Determine which lines contain the word "pixels", then copy those lines.

Records with scene code
_ _ _
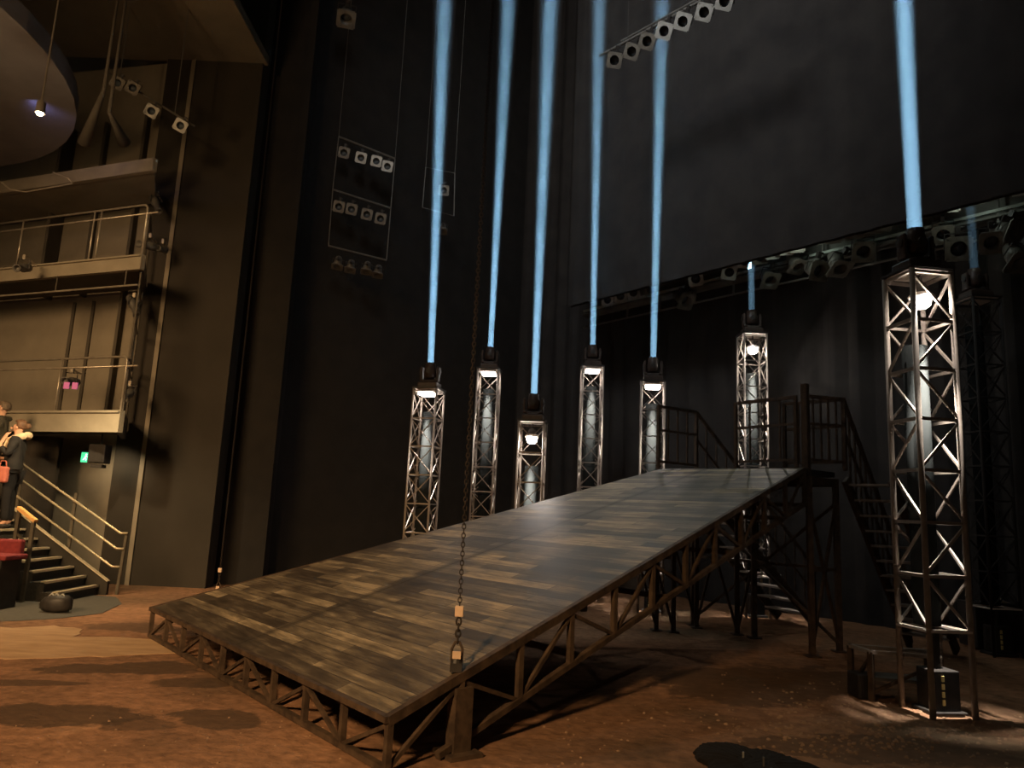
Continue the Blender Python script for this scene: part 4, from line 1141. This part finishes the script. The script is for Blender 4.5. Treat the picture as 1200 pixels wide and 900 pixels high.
# black shaggy cloth at the bottom edge of the picture
ol = [(812, 884), (822, 876), (838, 874), (862, 876), (880, 882), (905, 884), (930, 893), (960, 903), (975, 925), (930, 950), (860, 950), (832, 915), (828, 898), (818, 893)]
rnd = random.Random(11); pts = [atz(*p) for p in ol]; out = []
for i, p in enumerate(pts):
    q = pts[(i + 1) % len(pts)]; n = max(3, int((q - p).length / .025))
    for j in range(n): out.append(p.lerp(q, j / n))
cen = sum(out, V()) / len(out); mb = MB(); n = len(out); vs = []; fs = []
for k, (s_, h) in enumerate([(1.0, 0.003), (.97, .025), (.85, .045), (.6, .06), (.3, .065)]):
    for i, p in enumerate(out):
        j = 1 + (.028 * rnd.uniform(-1, 1) if k < 2 else .01 * rnd.uniform(-1, 1)); q = cen + (p - cen) * s_ * j; vs.append(V((q.x, q.y, h + .012 * rnd.uniform(0, 1) * (k > 0))))
for k in range(4):
    for i in range(n): fs.append((k * n + i, k * n + (i + 1) % n, (k + 1) * n + (i + 1) % n, (k + 1) * n + i))
fs.append(tuple(4 * n + i for i in range(n)))
mb.add(vs, fs); o = mb.build('shaggy_cloth', M['blackfur']); tag(o, 'ragged black shaggy cloth lying on the dirt at the bottom edge', 'cloth')
for i, (x, y, h) in enumerate([(871, 890, .06), (895, 900, .08)]):
    p = atz(x, y, .06); mb = MB(); mb.tube((p.x, p.y, .05), (p.x, p.y, .05 + h), .007, 8); o = mb.build('peg', M['whiteframe' if i == 0 else 'greybody'])
    tag(o, ['short pale peg standing on the black shaggy cloth', 'greyish peg nearer the bottom edge on the black shaggy cloth'][i], 'peg')

# clods of earth
mb = MB(); rnd = random.Random(21)
def clod(p, s):
    vs = []
    for i in range(6):
        a = i * math.pi / 3; vs.append(p + V((s * math.cos(a) * rnd.uniform(.7, 1.2), s * math.sin(a) * rnd.uniform(.7, 1.2), 0)))
    for i in range(6):
        a = i * math.pi / 3; vs.append(p + V((s * .6 * math.cos(a), s * .6 * math.sin(a), s * rnd.uniform(.4, .8))))
    mb.add(vs, [(i, (i + 1) % 6, 6 + (i + 1) % 6, 6 + i) for i in range(6)] + [tuple(range(6, 12))])
for i in range(700):
    x = rnd.gauss(1030, 80); y = rnd.gauss(850, 22)
    if y < 800: continue
    clod(atz(x, y), rnd.uniform(.006, .022))
for i in range(260):
    clod(atz(rnd.uniform(600, 1200), rnd.uniform(745, 900)), rnd.uniform(.005, .016))
for i in range(90):
    clod(atz(rnd.uniform(0, 420), rnd.uniform(775, 900)), rnd.uniform(.004, .012))
o = mb.build('dirt_clods', mat('clod_earth', (.34, .22, .13), (.2, .12, .07), 8, .95)); tag(o, 'loose clods of dry earth scattered over the dirt floor', 'clods', kind='stuff')
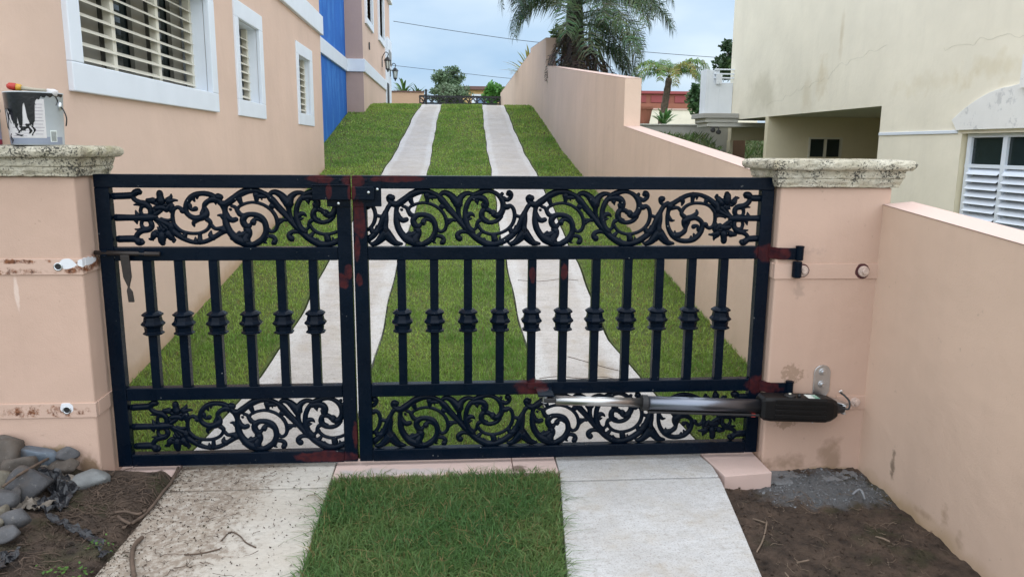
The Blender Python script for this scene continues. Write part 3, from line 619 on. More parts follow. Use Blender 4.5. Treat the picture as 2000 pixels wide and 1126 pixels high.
PRT = pillar('right pink gate pillar with mossy stone cap carrying the gate hinges', 1.61, 2.18, 3.66, 3.93, -.25, 1.418, 1)
def strap(parent, x0, x1, y, z0, z1, side_y=None, tilt=0):
    mb = MB(); mb.prism([(x0, z0), (x1, z0+tilt), (x1, z1+tilt), (x0, z1)], 'y', y-.006, y+.02)
    o = mb.build('metal_strap', M['strap'], parent, bevel=.0015); return o
strap(PL, -2.27, -1.669, 3.57, 1.015, 1.088); strap(PL, -2.27, -1.669, 3.57, .337, .407)
MB().box(-1.68, -1.6665, 3.5905, 3.86, 1.018, 1.090).build('metal_strap', M['strap'], PL, bevel=.0015)
MB().box(-1.68, -1.6665, 3.5905, 3.86, .340, .409).build('metal_strap', M['strap'], PL, bevel=.0015)
for x, z in ((-1.775, 1.052), (-1.80, .375)):
    MB().lathe([(.013, .001), (.020, .001), (.019, -.003), (.014, -.0035), (.0125, .001)], (x, 3.563, z), 16, 'y', cap=False).build('bolt_hole', M['zinc'], PL, smooth=True)
    MB().lathe([(.0135, 0), (.0, .0003)], (x, 3.5612, z), 16, 'y', cap=False).build('hole_shadow', M['dark'], PL)
strap(PRT, 1.604, 2.168, 3.66, .962, 1.038, tilt=.0); strap(PRT, 1.985, 2.172, 3.66, .272, .345)
MB().box(1.6015, 1.612, 3.6805, 3.92, .965, 1.041).build('metal_strap', M['strap'], PRT, bevel=.0015)
for x, z in ((1.748, 1.004), (2.065, 1.0)):
    w = MB(); w.lathe([(.0, -.022), (.012, -.022), (.014, -.018), (.014, -.010), (.026, -.009), (.028, -.005), (.028, .004)], (x, 3.652, z), 18, 'y', cap=False); w.build('bolt', M['screw'], PRT, smooth=False)
w = MB(); w.lathe([(.0, -.022), (.012, -.022), (.014, -.018), (.014, -.010), (.024, -.009), (.026, .004)], (2.085, 3.652, .312), 18, 'y', cap=False); w.build('bolt', M['screw'], PRT)
for k, z in enumerate((1.085,)):
    pass

# ------------------------------------------------------------------ gate
ST_M = """3,90,8.8 -5,86,16.2 4,74,19.1 19,66,25 36,66,26.4 56,79,27.9 79,96,26.4 104,113,27.9 133,126,27.9 158,129,23.5 187,127,20.6 212,117,18.2 232,105,20.6 252,85,25 274,59,22 300,31,19.1 325,-1,19.1 339,-18,19.1|11,97,23.5 0,98,27.9 -7,94,20.6 -5,84,17.6|33,59,20.6 30,39,19.1 29,13,22 30,-21,25 39,-53,26.4 56,-81,27.9 78,-102,33.8 104,-115,33.8 129,-125,29.4 149,-128,20.6 175,-118,25 198,-99,23.5 214,-70,22.9 216,-44,22.9 209,-18,22.9 194,2,23.5 171,13,22 151,16,20 131,13,22 116,2,25 110,-15,25 118,-35,25 133,-42,22 146,-30,14.7|211,-24,17.6 197,-11,20.6 179,-5,17.6 165,-9,17.6 158,-21,25 159,-27,17.6|61,56,13.2 78,49,14.7 88,30,17.6 99,15,19.1 116,12,14.7|89,42,13.2 95,52,12.3 107,60,13.2 132,69,12.3 163,73,12.3 195,67,13.2 223,53,13.2 248,32,14.7 265,2,15.3 269,-32,15.3 262,-55,15.3 247,-66,14.1 233,-64,14.7 226,-55,14.7|97,93,22 101,79,19.1 108,63,14.7|177,110,25 178,93,19.1 178,76,14.7|178,100,22 198,102,17.6 218,100,14.7|199,100,13.2 203,86,5.3|248,56,23.5 266,56,17.6 278,49,13.2 271,36,5.9|247,49,17.6 244,42,14.7|34,19,17.6 43,-1,22 60,-12,20.6 71,-12,17.6|35,25,14.7 49,6,8.8 55,5,4.7|68,-11,20.6 77,-8,19.1|55,39,11.8 50,42,5.9|64,-90,17.6 79,-81,14.7 90,-71,14.7|76,-90,20.6 104,-81,23.5 125,-67,17.6|119,-55,17.6 130,-58,26.4 134,-76,26.4 121,-96,32.3 118,-113,35.3|53,-81,17.6 76,-90,20.6 98,-93,23.5|216,-84,16.2 207,-105,16.2 205,-116,11.8 215,-122,6.5|213,-92,11.8 227,-87,16.2 247,-92,17.6 256,-106,19.1 250,-118,23.5 246,-121,17.6|277,-9,14.7 294,-9,13.2 311,-9,17.6|273,-35,11.8 281,-21,11.8 294,-11,11.8|238,105,16.2 250,119,19.1 269,121,22 292,108,26.4 310,88,32.3 326,71,35.3|241,93,23.5 258,69,22 283,39,20.6 320,-1,20 355,-41,22 383,-69,23.5 409,-93,25.9 441,-114,27.9 470,-127,26.5 499,-127,25 531,-120,24.1 560,-106,25 595,-79,25 621,-41,22 641,2,25 655,34,19.1 670,60,19.1 689,72,20.6|326,71,35.3 339,99,26.5 361,116,20.6 384,119,17 406,110,16.2|306,88,26.5 326,68,38.2|326,57,25 328,28,18.2 337,-4,16.2 353,-32,14.7|412,111,17.6 386,92,20 369,62,21.2 361,28,20.6 363,-9,25 373,-44,26.5 395,-67,26.5|395,-61,12.3 414,-48,14.1 419,-27,15.3 428,-14,17.6 441,-9,16.2|395,108,17.6 429,122,23.5 458,131,20.6 487,129,17 515,116,18.2 536,93,21.2 545,66,22.9 542,37,24.1 527,15,25.9 507,14,25 496,25,27.9 484,28,17.6|487,31,17.6 470,40,20.6 452,40,20.6 442,28,22 439,9,22 450,-9,22 470,-20,18.2 493,-21,17.6 519,-11,17.6 536,8,17.6|450,25,8.8 452,2,10.3 470,-9,10.3|392,94,20.6 424,99,25 449,93,26.5 462,74,25 460,51,23.5 470,37,17.6|447,65,17.6 444,53,8.8|417,84,20.6 421,65,5.3|530,103,14.7 540,117,14.7|547,96,17.6 565,88,17 580,99,18.2 583,114,20.6 574,120,26.5 569,117,17.6|547,57,23.5 565,54,23.5 581,59,17 596,43,16.5 602,11,16.5 595,-21,15.9 580,-44,14.7 554,-64,13.5 522,-76,13.5 487,-79,13.5 453,-69,14.1 432,-51,14.1 424,-35,14.1|604,14,14.7 625,7,14.7 639,11,17.6 646,26,14.7|643,20,14.7 646,31,10.3|363,-4,20.6 378,17,20.6 395,18,16.2 406,8,7.3|366,-9,14.7 383,-4,13.2 392,-2,5.9|421,-90,20.6 438,-71,13.2|500,-85,23.5 505,-105,26.5|453,-99,7.3 464,-118,13.2|528,-96,7.3 534,-114,17.6|580,-47,17.6 586,-67,20.6 603,-67,26.5 627,-47,17.6|606,-38,7.3 603,-58,14.7|401,-82,14.7 383,-74,16.2 363,-66,17 340,-67,18.2 324,-79,20.6 324,-93,22 333,-100,25|309,-9,13.2 296,-13,13.2 280,-24,14.7|653,29,17.6 652,-9,21.2 649,-38,21.2 650,-64,26.5|650,-73,41.1 630,-96,33.8 607,-118,25 584,-126,17.6 569,-118,8.8|650,-73,41.1 674,-102,33.8 696,-121,25 725,-126,11.8|581,-125,8.8 587,-137,5.9"""
ST_E = """1043,88,11.6 1041,96,19.9 1032,93,24.8 1030,80,16.5 1039,70,14.9 1058,64,16.5 1088,71,20.5 1121,91,19.2 1160,111,18.5 1197,118,17.2 1234,113,17.2 1269,97,20.5 1300,74,23.8 1317,56,19.9|1078,59,29.8 1071,39,18.2 1067,12,16.5 1067,-17,15.9 1075,-51,18.2 1095,-84,21.5 1127,-107,20.5 1165,-114,19.9 1202,-107,21.2 1228,-87,21.2 1243,-61,20.5 1246,-31,19.2 1234,-11,19.2 1209,2,21.8 1182,1,26.5 1158,-12,28.1 1152,-31,18.2 1163,-51,16.5|1173,-17,19.9 1164,-44,14.9 1157,-64,19.9 1139,-79,20.5 1112,-87,28.1 1092,-77,14.9|1108,-77,16.5 1108,-64,6.6|1306,36,15.9 1310,-4,15.2 1303,-36,15.2 1284,-49,15.2 1268,-41,16.5 1262,-31,19.9 1245,-32,18.2|1308,29,15.9 1285,56,14.9 1257,70,13.9 1219,75,13.2 1186,72,13.9 1158,59,13.9 1141,39,15.2 1138,22,17.2 1153,6,20.5|1082,50,19.9 1116,52,14.9 1133,36,14.9|1070,16,13.2 1078,-1,16.5 1088,-11,13.9 1102,-11,6.6|1176,-1,23.2 1202,13,19.9 1215,26,15.9 1213,39,9.3|1243,-61,13.2 1228,-61,14.9 1225,-44,14.9 1215,-37,13.9 1202,-42,19.9|1192,115,23.2 1190,92,16.5 1190,75,14.9|1130,95,23.2 1141,82,18.2 1137,65,8.3|1262,90,19.9 1256,75,16.5|1212,111,16.5 1211,94,6.6|1191,-107,19.9 1192,-92,9.9|1211,-94,16.5 1205,-79,9.3|1313,113,13.2 1304,105,7.3 1319,97,23.2 1334,76,29.8|1364,119,23.2 1366,109,28.1 1366,82,29.8|1424,101,8.3 1411,99,16.5 1399,79,26.5|1407,107,6.6 1409,96,16.5|1366,74,15.2 1367,74,15.2|1374,72,8.6 1385,67,14.6 1395,65,13.2 1403,66,4.6|1370,68,8.6 1372,58,14.6 1378,50,13.2 1384,45,4.6|1363,68,8.6 1356,61,14.6 1352,52,13.2 1351,46,4.6|1359,73,8.6 1347,74,14.6 1337,71,13.2 1330,68,4.6|1361,79,8.6 1353,87,14.6 1345,92,13.2 1337,94,4.6|1367,81,8.6 1369,90,14.6 1369,100,13.2 1366,106,4.6|1373,78,8.6 1383,82,14.6 1391,88,13.2 1395,93,4.6|1314,79,19.9 1320,36,24.8|1339,54,16.5 1364,26,14.9 1393,3,14.9|1316,43,19.9 1344,26,19.9 1390,3,14.9|1311,6,13.2 1329,13,13.2 1352,10,13.2 1362,3,9.9|1363,56,14.9 1374,29,11.6 1393,9,11.6|1390,-2,23.2 1431,0,31.4 1479,0,23.8 1565,0,26.5|1455,31,13.2 1449,15,13.9 1433,9,14.6 1416,15,16.5 1408,31,19.9 1412,49,19.9 1430,54,19.9 1448,49,16.5 1455,31,13.2|1454,-32,13.2 1448,-49,14.6 1433,-56,18.2 1415,-51,18.2 1409,-32,18.2 1413,-15,16.5 1430,-10,13.2 1447,-14,13.2 1455,-32,13.2|1458,106,13.2 1459,116,23.2 1471,114,29.8 1484,104,24.8 1500,100,26.5 1561,101,26.5|1484,98,19.9 1475,78,19.9 1454,63,21.5 1424,56,23.2 1408,43,19.9|1454,59,14.9 1484,55,6.6|1463,54,9.9 1471,59,9.9|1474,28,6.6 1478,10,19.9|1464,-111,13.2 1456,-119,26.5 1466,-119,26.5 1482,-108,23.2 1499,-103,25.8 1568,-100,25.8|1486,-108,19.9 1478,-86,17.2 1456,-72,19.9 1428,-64,23.8 1410,-44,20.5|1449,-64,18.2 1481,-60,6.6|1469,-10,19.9 1476,-32,6.6|1360,-59,15.2 1362,-59,15.2|1369,-61,8.6 1380,-66,14.6 1391,-68,13.2 1399,-67,4.6|1364,-65,8.6 1367,-76,14.6 1372,-85,13.2 1379,-89,4.6|1357,-65,8.6 1350,-73,14.6 1346,-82,13.2 1345,-89,4.6|1353,-60,8.6 1341,-59,14.6 1330,-62,13.2 1323,-65,4.6|1355,-54,8.6 1347,-46,14.6 1338,-40,13.2 1330,-37,4.6|1361,-52,8.6 1364,-42,14.6 1363,-32,13.2 1360,-26,4.6|1367,-55,8.6 1378,-51,14.6 1387,-45,13.2 1391,-39,4.6|1284,-81,8.3 1299,-82,13.2 1323,-77,26.5|1309,-109,6.6 1312,-97,14.9 1326,-81,23.2|1361,-114,24.8 1360,-97,24.8 1357,-77,29.8|1419,-82,14.9 1395,-79,26.5|1313,-31,19.9 1312,-61,19.9 1334,-37,19.9|1337,-34,16.5 1352,-47,23.2 1386,-44,19.9|1391,-15,19.9 1361,-34,16.5 1352,-44,13.2|1387,-10,13.2 1392,-37,16.5"""
def parse(s): return [[tuple(float(q) for q in p.split(',')) for p in st.split()] for st in s.split('|')]
SM, SEE = parse(ST_M), parse(ST_E)
YG = 3.725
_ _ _
Answer to the task:
Continue the Blender Python script for this scene: part 4, from line 1141. This part finishes the script. The script is for Blender 4.5. Treat the picture as 1200 pixels wide and 900 pixels high.
The Blender Python script for this scene continues. Write part 3, from line 619 on. More parts follow. Use Blender 4.5. Treat the picture as 2000 pixels wide and 1126 pixels high.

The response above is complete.